Tuesday, October 5, 2010

Conservatives want to "take back" what was never theirs in the first place


Joseph Farah, the editor of the right wing news site, Worldnet Daily is organizing a conservative event in Miami called "Taking Back America".

The very name of the event reveals the myopic, absurd, and un-American neo- fascistic mentality of backward thinking conservatives. They think America "belongs" to them. But even more absurd is their gross ignorance of American history and the founding of the country since these are people who want to "take back" something that was never theirs in the first place. In fact everything America is from 1776 to now had to overcome conservatives standing in the way, from the Tories of the Revolution to George Wallace standing in the schoolhouse door to prevent black children from going to "white" schools.

Thomas Jefferson, author of the Declaration of Independence ( for those conservatives going to school in Texas) called the United States at its inception, a "liberal Democracy".
Not a "conservative Democracy" but liberal.

it was the liberals in the colonies, radical liberals like Franklin, Jefferson, Adams, Hamilton and Thomas Paine who wanted revolution and separation from England. It was the conservatives, or Tories who were loyal to King George and opposed revolution.
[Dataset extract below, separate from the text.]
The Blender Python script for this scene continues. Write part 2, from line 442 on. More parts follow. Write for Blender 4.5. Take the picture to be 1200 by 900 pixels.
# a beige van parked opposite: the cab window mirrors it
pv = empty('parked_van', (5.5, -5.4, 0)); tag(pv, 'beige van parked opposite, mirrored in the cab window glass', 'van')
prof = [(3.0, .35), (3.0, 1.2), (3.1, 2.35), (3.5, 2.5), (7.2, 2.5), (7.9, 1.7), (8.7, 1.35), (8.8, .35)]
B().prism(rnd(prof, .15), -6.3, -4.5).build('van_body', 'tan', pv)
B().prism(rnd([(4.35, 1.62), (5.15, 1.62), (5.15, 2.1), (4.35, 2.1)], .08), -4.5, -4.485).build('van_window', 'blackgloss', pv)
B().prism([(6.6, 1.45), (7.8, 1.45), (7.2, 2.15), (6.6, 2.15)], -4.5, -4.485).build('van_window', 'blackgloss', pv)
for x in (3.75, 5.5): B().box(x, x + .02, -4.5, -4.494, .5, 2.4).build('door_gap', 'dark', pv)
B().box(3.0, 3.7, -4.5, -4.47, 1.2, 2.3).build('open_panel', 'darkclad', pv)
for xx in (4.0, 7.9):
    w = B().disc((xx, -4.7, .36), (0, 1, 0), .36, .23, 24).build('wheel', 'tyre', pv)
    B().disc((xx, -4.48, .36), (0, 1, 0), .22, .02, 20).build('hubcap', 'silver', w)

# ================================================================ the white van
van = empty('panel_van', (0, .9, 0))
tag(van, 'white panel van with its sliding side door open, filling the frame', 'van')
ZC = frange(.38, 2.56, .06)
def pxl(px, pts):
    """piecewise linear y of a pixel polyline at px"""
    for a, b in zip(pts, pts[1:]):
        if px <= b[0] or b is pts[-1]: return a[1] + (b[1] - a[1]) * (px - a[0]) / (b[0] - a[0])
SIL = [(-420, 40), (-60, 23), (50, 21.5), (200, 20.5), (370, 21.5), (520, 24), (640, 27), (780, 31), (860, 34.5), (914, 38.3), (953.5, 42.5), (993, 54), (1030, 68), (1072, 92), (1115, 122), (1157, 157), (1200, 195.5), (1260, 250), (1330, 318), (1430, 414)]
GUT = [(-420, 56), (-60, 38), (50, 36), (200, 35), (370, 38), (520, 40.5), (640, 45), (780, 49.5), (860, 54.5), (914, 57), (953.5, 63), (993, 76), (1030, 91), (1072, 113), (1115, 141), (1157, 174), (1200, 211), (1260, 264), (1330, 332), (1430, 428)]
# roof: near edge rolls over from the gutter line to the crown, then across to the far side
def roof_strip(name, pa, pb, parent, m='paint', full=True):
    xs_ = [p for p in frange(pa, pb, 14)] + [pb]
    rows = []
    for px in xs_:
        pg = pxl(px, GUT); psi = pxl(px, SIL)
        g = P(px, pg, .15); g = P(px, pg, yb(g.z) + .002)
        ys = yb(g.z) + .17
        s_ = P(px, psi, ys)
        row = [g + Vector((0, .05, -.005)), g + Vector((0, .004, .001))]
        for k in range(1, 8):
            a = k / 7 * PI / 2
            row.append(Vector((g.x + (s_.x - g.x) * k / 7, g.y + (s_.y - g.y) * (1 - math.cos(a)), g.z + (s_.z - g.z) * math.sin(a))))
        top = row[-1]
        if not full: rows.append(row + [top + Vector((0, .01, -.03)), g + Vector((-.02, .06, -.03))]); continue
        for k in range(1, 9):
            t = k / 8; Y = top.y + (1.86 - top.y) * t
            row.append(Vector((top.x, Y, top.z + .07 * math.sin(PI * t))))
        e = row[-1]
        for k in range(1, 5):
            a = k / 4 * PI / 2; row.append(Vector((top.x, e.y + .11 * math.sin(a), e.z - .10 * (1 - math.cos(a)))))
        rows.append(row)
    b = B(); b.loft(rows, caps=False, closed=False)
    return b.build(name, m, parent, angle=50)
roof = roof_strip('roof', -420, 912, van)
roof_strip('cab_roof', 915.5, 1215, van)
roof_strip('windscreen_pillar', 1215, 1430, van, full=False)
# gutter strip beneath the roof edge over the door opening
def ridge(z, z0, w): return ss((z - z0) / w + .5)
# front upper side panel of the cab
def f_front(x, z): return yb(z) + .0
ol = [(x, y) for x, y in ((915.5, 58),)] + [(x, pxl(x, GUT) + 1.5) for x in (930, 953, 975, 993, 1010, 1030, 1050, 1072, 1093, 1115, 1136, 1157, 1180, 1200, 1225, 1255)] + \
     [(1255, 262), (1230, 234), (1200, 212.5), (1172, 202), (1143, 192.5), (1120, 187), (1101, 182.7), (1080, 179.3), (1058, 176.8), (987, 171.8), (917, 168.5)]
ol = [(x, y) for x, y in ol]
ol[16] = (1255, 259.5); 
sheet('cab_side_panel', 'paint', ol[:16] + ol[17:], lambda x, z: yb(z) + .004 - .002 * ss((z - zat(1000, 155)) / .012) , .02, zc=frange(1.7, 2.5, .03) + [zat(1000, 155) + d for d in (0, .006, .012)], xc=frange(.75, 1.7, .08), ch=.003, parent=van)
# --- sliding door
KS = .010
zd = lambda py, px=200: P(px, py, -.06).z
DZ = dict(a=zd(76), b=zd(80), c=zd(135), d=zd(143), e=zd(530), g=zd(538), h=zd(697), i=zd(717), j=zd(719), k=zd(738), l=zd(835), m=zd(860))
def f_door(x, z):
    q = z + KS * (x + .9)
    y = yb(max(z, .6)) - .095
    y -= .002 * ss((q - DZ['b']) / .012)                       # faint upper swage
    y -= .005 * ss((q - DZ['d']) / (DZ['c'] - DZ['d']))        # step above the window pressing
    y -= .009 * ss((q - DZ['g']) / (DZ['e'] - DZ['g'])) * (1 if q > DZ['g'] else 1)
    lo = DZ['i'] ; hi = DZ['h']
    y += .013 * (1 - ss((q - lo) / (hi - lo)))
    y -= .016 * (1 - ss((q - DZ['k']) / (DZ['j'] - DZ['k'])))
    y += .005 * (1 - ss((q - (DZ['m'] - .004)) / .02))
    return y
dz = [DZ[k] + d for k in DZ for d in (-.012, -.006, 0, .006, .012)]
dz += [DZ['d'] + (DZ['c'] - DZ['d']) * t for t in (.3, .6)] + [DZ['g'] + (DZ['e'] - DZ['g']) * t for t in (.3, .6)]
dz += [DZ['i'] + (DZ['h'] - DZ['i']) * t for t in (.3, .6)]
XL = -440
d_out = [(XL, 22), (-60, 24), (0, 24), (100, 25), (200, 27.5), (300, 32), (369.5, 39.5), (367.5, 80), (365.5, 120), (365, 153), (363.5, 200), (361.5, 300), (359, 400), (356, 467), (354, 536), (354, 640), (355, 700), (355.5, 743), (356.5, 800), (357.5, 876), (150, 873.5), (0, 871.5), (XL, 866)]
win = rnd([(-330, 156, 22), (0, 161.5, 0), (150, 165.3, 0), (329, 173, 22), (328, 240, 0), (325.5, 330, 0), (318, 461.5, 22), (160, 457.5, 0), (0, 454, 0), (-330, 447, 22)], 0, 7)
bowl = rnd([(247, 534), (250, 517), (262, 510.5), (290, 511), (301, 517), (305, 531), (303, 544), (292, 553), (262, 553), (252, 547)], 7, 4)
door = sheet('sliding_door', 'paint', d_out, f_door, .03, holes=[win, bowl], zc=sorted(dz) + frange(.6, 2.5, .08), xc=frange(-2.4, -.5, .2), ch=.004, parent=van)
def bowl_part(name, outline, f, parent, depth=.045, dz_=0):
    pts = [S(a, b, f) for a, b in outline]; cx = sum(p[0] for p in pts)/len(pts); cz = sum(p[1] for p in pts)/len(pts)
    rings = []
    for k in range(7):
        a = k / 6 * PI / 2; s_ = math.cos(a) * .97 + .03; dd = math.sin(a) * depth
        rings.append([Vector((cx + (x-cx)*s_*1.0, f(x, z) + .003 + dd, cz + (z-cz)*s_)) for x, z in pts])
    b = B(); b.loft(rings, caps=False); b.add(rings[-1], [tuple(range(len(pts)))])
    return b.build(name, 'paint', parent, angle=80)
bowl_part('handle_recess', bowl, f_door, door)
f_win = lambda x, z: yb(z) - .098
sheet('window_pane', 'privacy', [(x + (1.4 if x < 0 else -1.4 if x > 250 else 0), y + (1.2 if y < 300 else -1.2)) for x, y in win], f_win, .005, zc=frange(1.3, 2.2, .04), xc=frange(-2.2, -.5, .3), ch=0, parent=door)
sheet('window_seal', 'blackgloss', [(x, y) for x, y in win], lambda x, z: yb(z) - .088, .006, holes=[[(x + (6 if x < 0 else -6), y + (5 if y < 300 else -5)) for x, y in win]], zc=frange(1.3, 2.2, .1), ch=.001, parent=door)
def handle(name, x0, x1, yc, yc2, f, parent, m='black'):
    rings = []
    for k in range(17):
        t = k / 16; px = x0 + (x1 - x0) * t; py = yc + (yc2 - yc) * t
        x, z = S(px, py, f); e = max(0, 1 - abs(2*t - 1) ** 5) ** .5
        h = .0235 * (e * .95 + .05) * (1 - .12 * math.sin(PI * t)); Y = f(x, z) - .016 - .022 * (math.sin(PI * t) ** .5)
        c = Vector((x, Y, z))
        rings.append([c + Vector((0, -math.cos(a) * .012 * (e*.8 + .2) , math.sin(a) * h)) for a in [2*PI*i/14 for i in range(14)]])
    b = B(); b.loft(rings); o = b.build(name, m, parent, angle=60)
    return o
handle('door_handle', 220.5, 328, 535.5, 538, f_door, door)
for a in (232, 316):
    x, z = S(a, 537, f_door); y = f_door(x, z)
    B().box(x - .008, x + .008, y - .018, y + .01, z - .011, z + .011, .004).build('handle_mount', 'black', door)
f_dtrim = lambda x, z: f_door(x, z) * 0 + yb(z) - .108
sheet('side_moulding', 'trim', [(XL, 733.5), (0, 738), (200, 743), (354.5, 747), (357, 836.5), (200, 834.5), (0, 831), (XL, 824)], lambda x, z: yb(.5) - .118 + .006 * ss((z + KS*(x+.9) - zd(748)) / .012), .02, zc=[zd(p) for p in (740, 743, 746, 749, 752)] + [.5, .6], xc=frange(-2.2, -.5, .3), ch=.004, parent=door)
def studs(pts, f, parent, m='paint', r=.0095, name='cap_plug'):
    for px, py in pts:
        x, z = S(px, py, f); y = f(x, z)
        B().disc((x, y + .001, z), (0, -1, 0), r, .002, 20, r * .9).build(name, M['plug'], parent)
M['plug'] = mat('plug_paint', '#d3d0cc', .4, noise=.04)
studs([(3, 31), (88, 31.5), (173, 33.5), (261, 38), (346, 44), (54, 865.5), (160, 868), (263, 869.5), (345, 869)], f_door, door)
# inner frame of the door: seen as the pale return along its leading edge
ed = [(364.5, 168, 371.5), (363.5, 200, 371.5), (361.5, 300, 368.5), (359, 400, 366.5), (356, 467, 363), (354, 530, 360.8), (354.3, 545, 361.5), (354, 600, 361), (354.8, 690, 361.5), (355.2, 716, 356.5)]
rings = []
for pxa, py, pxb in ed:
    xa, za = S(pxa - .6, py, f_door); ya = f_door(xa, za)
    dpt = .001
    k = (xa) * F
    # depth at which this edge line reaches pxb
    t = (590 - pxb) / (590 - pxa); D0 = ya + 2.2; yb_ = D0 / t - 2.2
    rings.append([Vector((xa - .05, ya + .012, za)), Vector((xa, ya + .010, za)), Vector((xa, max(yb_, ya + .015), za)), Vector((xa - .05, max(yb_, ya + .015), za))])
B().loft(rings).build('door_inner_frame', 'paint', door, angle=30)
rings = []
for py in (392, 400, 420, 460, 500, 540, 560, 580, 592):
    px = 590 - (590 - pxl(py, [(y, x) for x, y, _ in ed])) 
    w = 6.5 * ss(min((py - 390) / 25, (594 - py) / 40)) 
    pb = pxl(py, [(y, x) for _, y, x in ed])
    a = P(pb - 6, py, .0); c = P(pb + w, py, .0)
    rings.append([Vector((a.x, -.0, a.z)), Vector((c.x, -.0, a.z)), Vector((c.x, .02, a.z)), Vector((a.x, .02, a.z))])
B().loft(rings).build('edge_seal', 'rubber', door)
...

Every shred of progress the country has made, from Thomas Paine's "Common Sense" whose ideas inflamed and began the revolution, to the revolution, the constitution itself to the civil rights act, equality for women, environmental laws and questioning authority, is the product of liberal thinking.

There are no conservative ideas that either created the country, sustained it, or made it better than it was before. None. All conservative ideas have ever done is what they have been doing the last two years -- stand in the way.

When conservatives run the show, the country gets what it got between 2001 and 2008: the 911 attacks because Bush and conservatives dismissed terrorism as a threat and concentrated on reviving Star Wars; the Iraq invasion to defend the US against WMD that hadnt existed in 10 years; the blowing of the balanced budget; a return to record deficits; the blowing of a $ 5 1/2 trillion budget surplus; and the worst economic crisis since the Depression.
Maybe some Democratic political strategists should remind people about that when voters have to make a choice about where they want the country to go.

2 comments:

Brigham said...

In the 18th century, "liberals" were more like contemporary conservatives. They advocated unregulated markets and use of resources and minimal taxation, especially for social services (which were the responsibility of the established Church and funded by mandatory tithes). For most colonists, the antiestablishment clause meant the freedom to join whatever whacked Christian sect you wanted, the sects that have evolved into the right-wing evangelical churches that blight our political landscape today. It was the Tories who supported worker protection and land conservation (albeit from a paternalistic and aristocratic perspective) and state (i.e Church) sponsored education and healthcare. Certainly some of the founders were Enlightenment free-thinkers (Franklin, Jefferson, Paine; not Adams or Hamilton) as individuals, but to claim them as a group to be in line with contemporary progressive politics (or fetishizing them at all) is almost as revisionist as casting them as Christian conservatives. The American Revolution was primarily an independence movement, not a radical ideological shift. The word "liberal" has drifted so far from its original meaning that I'd personally like to scrap it. I choose "progressive" myself.

TK said...

I agree 110%

I stand in complete awe, as I applaud you sir.